The related guide to legal personality meaning for companies explains why this matters. If the company is the contracting party, the signature should show that the individual signs on behalf of the company, not in their personal capacity unless a personal guarantee or separate obligation is intended.
Directors and officers
Directors often have authority to sign contracts for a company, but the details can depend on the company's constitution, board approvals, internal delegations and the nature of the document. Some documents may need board approval. Some may need two signatures. Some may need a witness. Some may need execution as a deed rather than a simple contract. The more important the document, the more careful the checks should be.
For day-to-day commercial contracts, companies often authorise senior employees or department heads to sign within defined limits. For example, a sales director may sign customer contracts up to a certain value, a procurement lead may sign supplier terms within budget, and HR may sign employment documents using approved templates. Those limits should be written down and easy to check.
Authorised signatories
An authorised signatory is someone the company has given authority to sign certain documents. Authority can be general or specific. A general authority might allow a person to sign standard customer agreements up to a value threshold. A specific authority might allow a person to sign one named agreement after board approval.
Good organisations do not rely on memory for this. They maintain approval policies, delegation matrices, board minutes, workflow approvals or contract-system permissions. If a person changes role or leaves the company, their signing authority should be updated. Otherwise, contract risk becomes a people-management problem.
Signature blocks
A signature block should make clear who is signing, their role and the entity they represent. A basic company signature block might include the company name, the signer's name, title and date. For certain documents, the wording may need to say whether the document is signed by a director, by an authorised signatory, under power of attorney, or as a deed.
Confusing signature blocks create avoidable risk. If a founder signs only their personal name under a company contract, the other party may later ask whether they signed personally or for the company. If a group company is named in the parties clause but another entity appears in the signature block, payment and liability questions can follow.
Internal approval is not the same as signing authority
Approval and signing are related but different. Finance may approve budget, legal may approve terms, procurement may approve supplier onboarding, security may approve data risk, and a senior manager may approve commercial strategy. The signer may then execute the contract. A good workflow records both approval and signature.
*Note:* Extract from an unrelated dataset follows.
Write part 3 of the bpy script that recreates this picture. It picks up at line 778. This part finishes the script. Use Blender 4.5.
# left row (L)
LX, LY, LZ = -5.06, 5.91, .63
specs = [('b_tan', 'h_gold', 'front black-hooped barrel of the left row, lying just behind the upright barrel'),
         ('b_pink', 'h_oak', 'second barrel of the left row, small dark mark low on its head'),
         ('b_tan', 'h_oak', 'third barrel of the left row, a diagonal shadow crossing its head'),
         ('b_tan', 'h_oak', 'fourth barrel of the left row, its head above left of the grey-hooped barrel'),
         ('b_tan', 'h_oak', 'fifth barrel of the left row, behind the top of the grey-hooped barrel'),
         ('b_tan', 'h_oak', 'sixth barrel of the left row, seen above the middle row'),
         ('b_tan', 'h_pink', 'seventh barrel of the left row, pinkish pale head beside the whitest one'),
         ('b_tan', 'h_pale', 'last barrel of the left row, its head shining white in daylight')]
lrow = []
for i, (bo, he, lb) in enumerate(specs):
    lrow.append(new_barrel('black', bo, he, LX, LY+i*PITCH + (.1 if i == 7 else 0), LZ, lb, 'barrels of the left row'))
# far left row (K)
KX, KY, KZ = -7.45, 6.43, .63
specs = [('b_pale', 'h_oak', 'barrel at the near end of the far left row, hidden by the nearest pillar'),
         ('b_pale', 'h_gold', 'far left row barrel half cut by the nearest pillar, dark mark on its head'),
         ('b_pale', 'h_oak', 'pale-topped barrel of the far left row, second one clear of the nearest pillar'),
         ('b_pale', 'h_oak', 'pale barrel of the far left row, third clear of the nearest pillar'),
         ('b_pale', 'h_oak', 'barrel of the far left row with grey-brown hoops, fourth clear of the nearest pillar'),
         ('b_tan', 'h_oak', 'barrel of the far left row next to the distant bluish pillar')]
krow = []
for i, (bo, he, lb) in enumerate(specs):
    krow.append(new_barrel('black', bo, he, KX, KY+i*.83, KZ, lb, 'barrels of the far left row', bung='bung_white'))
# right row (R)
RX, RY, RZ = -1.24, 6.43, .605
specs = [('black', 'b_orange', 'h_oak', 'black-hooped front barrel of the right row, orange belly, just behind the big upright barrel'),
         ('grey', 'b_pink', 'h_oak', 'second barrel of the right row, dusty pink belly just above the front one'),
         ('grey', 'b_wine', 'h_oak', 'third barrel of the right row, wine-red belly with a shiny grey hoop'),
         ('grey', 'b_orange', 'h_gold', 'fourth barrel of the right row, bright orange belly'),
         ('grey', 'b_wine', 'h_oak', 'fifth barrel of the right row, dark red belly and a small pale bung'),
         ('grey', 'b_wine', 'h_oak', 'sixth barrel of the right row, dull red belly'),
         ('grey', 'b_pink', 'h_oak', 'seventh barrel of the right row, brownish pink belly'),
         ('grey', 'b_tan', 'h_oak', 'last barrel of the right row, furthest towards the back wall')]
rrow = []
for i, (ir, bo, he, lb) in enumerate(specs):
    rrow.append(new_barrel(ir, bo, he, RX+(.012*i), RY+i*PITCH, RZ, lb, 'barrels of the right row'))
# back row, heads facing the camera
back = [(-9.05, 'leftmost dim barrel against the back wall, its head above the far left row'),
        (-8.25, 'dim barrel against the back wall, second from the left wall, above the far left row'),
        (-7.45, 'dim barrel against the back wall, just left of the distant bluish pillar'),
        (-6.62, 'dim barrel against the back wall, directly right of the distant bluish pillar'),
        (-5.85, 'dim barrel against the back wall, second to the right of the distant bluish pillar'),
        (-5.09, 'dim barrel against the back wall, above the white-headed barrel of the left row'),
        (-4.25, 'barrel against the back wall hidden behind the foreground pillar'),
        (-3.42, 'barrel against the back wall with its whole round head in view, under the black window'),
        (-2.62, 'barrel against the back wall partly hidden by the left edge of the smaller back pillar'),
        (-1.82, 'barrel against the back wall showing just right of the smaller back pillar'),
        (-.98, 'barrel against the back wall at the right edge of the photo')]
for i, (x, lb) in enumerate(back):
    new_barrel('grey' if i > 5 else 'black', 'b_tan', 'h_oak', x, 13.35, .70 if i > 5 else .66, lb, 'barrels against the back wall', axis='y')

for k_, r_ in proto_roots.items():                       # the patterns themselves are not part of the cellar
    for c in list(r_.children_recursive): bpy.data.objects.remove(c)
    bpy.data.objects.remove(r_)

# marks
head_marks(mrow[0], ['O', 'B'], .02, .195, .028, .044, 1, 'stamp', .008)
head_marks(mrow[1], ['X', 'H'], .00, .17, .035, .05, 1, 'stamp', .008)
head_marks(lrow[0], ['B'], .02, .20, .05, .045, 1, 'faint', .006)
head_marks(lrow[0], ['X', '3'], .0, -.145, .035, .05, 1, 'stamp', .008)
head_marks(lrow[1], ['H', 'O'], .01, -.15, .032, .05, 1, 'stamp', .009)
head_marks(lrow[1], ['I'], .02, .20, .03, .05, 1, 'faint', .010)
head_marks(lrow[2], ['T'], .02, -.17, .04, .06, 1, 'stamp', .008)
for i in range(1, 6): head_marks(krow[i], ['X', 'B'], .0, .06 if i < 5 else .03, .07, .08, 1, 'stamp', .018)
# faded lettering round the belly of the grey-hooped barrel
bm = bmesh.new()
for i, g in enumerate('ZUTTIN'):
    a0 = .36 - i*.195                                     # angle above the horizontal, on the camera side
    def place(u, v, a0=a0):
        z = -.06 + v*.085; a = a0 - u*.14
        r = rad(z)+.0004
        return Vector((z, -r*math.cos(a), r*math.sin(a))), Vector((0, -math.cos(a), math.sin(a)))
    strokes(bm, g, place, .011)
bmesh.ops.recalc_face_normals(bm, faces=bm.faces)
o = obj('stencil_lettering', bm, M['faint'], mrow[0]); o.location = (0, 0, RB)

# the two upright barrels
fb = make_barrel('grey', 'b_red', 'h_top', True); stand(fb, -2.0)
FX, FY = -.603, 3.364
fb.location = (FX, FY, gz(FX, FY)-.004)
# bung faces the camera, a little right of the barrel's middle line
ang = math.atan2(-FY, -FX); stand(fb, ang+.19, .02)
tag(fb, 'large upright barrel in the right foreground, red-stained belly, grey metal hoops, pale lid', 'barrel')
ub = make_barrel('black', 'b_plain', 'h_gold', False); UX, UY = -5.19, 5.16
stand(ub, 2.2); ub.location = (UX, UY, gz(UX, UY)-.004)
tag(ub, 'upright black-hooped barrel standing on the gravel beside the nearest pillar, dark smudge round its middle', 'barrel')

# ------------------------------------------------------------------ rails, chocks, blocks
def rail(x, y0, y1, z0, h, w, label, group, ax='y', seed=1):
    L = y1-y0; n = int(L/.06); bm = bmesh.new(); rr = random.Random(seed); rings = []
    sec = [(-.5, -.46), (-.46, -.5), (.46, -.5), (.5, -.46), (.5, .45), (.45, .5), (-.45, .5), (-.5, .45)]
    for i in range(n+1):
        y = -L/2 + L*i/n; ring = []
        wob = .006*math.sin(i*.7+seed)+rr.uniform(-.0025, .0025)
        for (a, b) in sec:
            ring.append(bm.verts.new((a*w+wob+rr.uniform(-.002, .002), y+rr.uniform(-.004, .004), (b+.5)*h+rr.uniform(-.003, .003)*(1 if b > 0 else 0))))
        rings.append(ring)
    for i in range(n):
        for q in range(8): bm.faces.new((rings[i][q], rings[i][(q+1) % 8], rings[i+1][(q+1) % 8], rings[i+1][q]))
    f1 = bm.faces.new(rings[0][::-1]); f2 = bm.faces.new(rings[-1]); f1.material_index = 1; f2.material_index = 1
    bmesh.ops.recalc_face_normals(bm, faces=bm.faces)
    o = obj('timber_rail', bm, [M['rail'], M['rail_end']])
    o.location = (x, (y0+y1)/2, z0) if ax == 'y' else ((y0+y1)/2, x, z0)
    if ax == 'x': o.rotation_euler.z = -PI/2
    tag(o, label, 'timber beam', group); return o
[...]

This distinction matters for audits and disputes. If a contract is signed, the company may need to show who approved it, when it was approved, which version was approved and whether any exceptions were accepted. That is why contract management systems often separate reviewer, approver, signer and owner fields.
Electronic signatures
Electronic signature tools make signing easier, but they do not remove the need for authority. If the wrong person receives the envelope and signs, the document can still create problems. The workflow should route signature requests to the authorised person and preserve an audit trail showing email address, time, IP or authentication details where relevant.
Electronic signing also makes signature blocks and naming conventions more important. The platform should show the legal entity, signer name and title clearly. If documents are stored later, the record should make it easy to see who signed and on whose behalf.
Common mistakes
The first mistake is assuming a senior job title always means authority. A senior employee may not be authorised for every type of document. The second is assuming a founder always signs personally. If the company is the contracting party, the founder usually signs on behalf of the company. The third is failing to update authority when people change roles. The fourth is using a signature block copied from another deal without checking the entity.
A fifth mistake is letting urgency bypass approval. Commercial pressure can lead teams to sign before finance, legal, security or leadership review has finished. A fast process is useful only if it still records authority and approval clearly.
Checklist before signing
- Confirm the full legal name of the contracting company.
- Check whether the signer has authority for this document type and value.
- Confirm any board, finance, legal, security or procurement approvals.
- Use a signature block that shows the company, signer name and title.
- Check whether the document needs witnessing, deed execution or special wording.
- Route electronic signatures to the authorised person.
- Store the signed version with the approval record and contract owner.
Key takeaway
A company legal document should be signed by someone with authority to bind the company. The safest process checks the entity, approval route, signatory authority and signature block before execution. This guide is general information, not legal advice, but it should help operators build cleaner signing workflows and better contract records.
The opinions on this page are for general information purposes only and do not constitute legal advice on which you should rely.